Johnson v. Dave's Auto Center, Inc.

McALLISTER, J.,

concurring.

I concur in the result in this case, but I am unable to understand the need for the majority’s lengthy discussion of the doctrine of election of remedies. In my opinion it is quite clear that this case involves no problem of election. As we said in Bandy v. Norris, Beggs & Simpson, 222 Or 1, 19, 342 P2d 839, 351 P2d 445 (1960):

_ “* * ® Further, the matter of election of remedies is not involved here, since plaintiff, if she *50accepted the benefits of the Workmen’s Compensation Law, was without any other remedy * * *.”

Similarly, if plaintiff in this case was an employee at the time of the accident, or if that question has been foreclosed by his acceptance of compensation benefits, compensation is his only remedy. ORS 656.018(2). The doctrine of election of remedies only applies when a party has more than one remedy actually available. Ladd v. General Insurance Co., 236 Or 260, 264-265, 387 P2d 572 (1964).

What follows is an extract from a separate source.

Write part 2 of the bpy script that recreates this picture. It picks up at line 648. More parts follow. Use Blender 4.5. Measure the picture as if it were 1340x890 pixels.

In Bandy we held that acceptance of a compensation award established the fact that plaintiff was a covered employee. In this case plaintiff has accepted funds from the Compensation Department, and Bandy would control were it not for the intervening enactment of ORS 656.289(4). At the time Bandy was decided the Compensation Act contained no provision for payment of compensation without a determination that a claimant was a covered employee. ORS 656.289 (4), however, applies to cases in which the compensability of the claim is in dispute. Its procedures may be invoked without a determination that a claimant is in fact entitled to an award. Bandy, therefore, does not control; we must look to the agreement itself to determine whether a settlement under ORS 656.289 (4) forecloses any issue of fact.

The statute authorizes “such disposition of the claim as is considered reasonable.” That disposition in this case was embodied in a “stipulation” which expressly provided that neither party made any admission on the question of employment status. Moreover, plaintiff’s claim for compensation was to remain in a “denied” status. From the terms of the stipulation it seems quite clear that plaintiff and the Compensation *51Department did not intend any determination that plaintiff’s claim was a compensable one.

For much the same reasons, plaintiff is not estopped to claim that he was not an employee at the time of the accident. The stipulation clearly left that question open. Nothing in the terms of the stipulation, or in the Board’s order approving the settlement, could have led defendants to believe plaintiff had agreed to forego his tort remedies. Nor is there anything in the record to indicate that defendants have in any way changed their position or suffered any detriment in reliance on plaintiff’s participation in the settlement agreement. Two of the essential elements of an estoppel are missing. Donahoe v. Eugene Planing Mill, 252 Or 543, 450 P2d 762 (1969).

For these reasons, I agree that plaintiff is not barred from prosecuting this action.